Pelajaran (2) Takut Bukan Syarat Qashar Shalat

Adapun firman Allah ﷻ pada ayat ini,

إِنْ خِفْتُمْ أَن يَفْتِنَكُمُ ٱلَّذِينَ كَفَرُوٓا۟ ۚ

“Jika Anda takut akan serangan oleh orang-orang kafir.”

(1) Penggalan ayat di atas tidak menunjukkan bahwa takut terhadap ancaman orang-orang kafir adalah syarat dibolehkannya meng-qashar shalat. Hal itu, karena takut terhadap ancaman orang-orang kafir merupakan hal yang sering terjadi pada waktu itu, di mana kaum muslimin mendapatkan ancaman dari banyak kabilah yang masih musyrik. Oleh karena itu disebutkan dalam ayat ini. Jadi bukan sebagai syarat.

(2) Di dalam istilah para ulama tafsir, hal itu disebut sebagai,

خرج مخرج الغالب

“Disebutkan sesuatu karena seringnya terjadi (bukan sebagai syarat)”

(3) Contoh beberapa ayat lain yang mirip dengan susunan ayat di atas, antara lain:

(a) Firman Allah ﷻ,

وَلَا تُكْرِهُوا۟ فَتَيَـٰتِكُمْ عَلَى ٱلْبِغَآءِ إِنْ أَرَدْنَ تَحَصُّنًۭا

“Jangan memaksa gadis-gadis anda ke dalam pelacuran.” (Qs. an-Nur: 33)

Ayat di atas melarang para tuan untuk memaksa hamba sahaya perempuannya untuk melakukan pelacuran, baik hamba sahaya itu menginginkan kesucian atau tidak. Disebut “padahal mereka menginginkan kesucian” pada ayat ini karena itu yang sering terjadi. Ini bukan berarti kalau mereka tidak menginginkan kesucian, dibolehkan memaksa mereka untuk melakukan pelacuran.

(b) Firman Allah ﷻ,

وَرَبَـٰٓئِبُكُمُ ٱلَّـٰتِى فِى حُجُورِكُم مِّن نِّسَآئِكُمُ ٱلَّـٰتِى دَخَلْتُم بِهِنَّ

“Anak tirimu di bawah perwalianmu jika kamu telah menyempurnakan pernikahan dengan ibu mereka.” (Qs. an-Nisa’: 23)

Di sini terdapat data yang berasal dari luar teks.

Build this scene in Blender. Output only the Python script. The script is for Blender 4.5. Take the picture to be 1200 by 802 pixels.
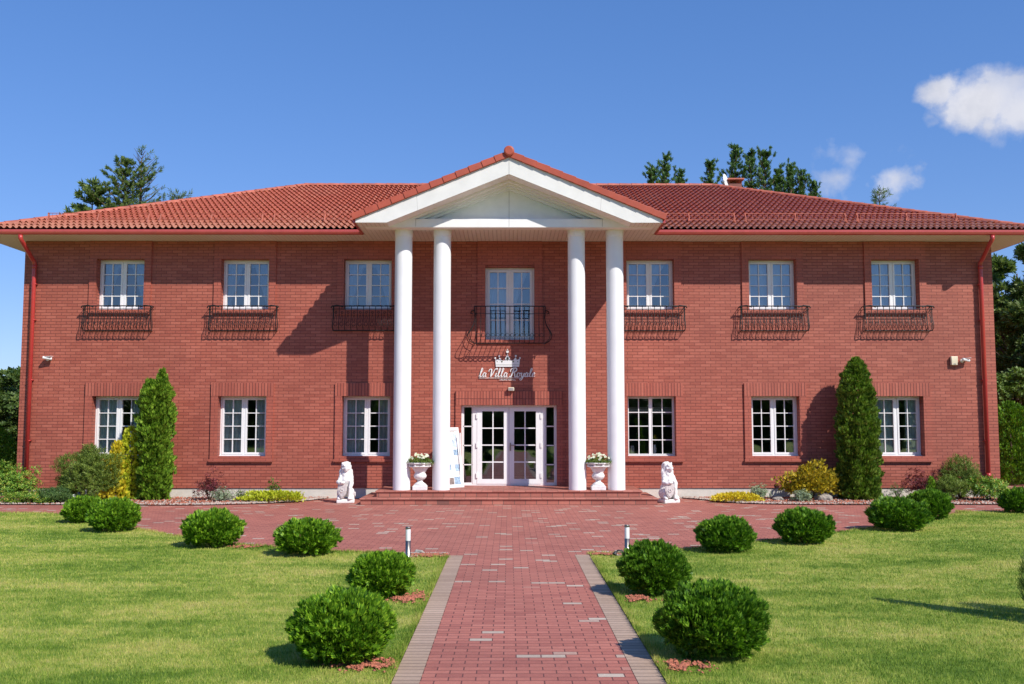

Ayat di atas menyebutkan salah satu perempuan yang dilarang untuk dinikahi adalah anak perempuan dari istri (anak tiri) yang dalam pengasuhan suami dari istri yang telah digauli. Penyebutan “dalam pengasuhan suami” dalam ayat tersebut karena itulah yang sering terjadi, ini bukan berarti anak tiri yang tidak dalam pengasuhan suami boleh dinikahi oleh suami tersebut.

 

Pelajaran (3) Sunnah Meng-qashar Shalat

Meng-qashar shalat dalam perjalanan (safar) hukumnya sunnah. Artinya jika seseorang sedang melakukan perjalanan, maka meng-qashar shalat lebih baik daripada menyempurnakan shalat. Di antara dalilnya adalah:

(a) Sabda Rasulullah ﷺ,

صَدَقَةٌ تَصَدَّقَ اللَّهُ بِهَا عَلَيْكُمْ فَاقْبَلُوا صَدَقَتَهُ

“(Meng-qashar shalat dalam safar itu) adalah sedekah dari Allah kepada kalian, maka terimalah sedekah-Nya.” (HR. Muslim)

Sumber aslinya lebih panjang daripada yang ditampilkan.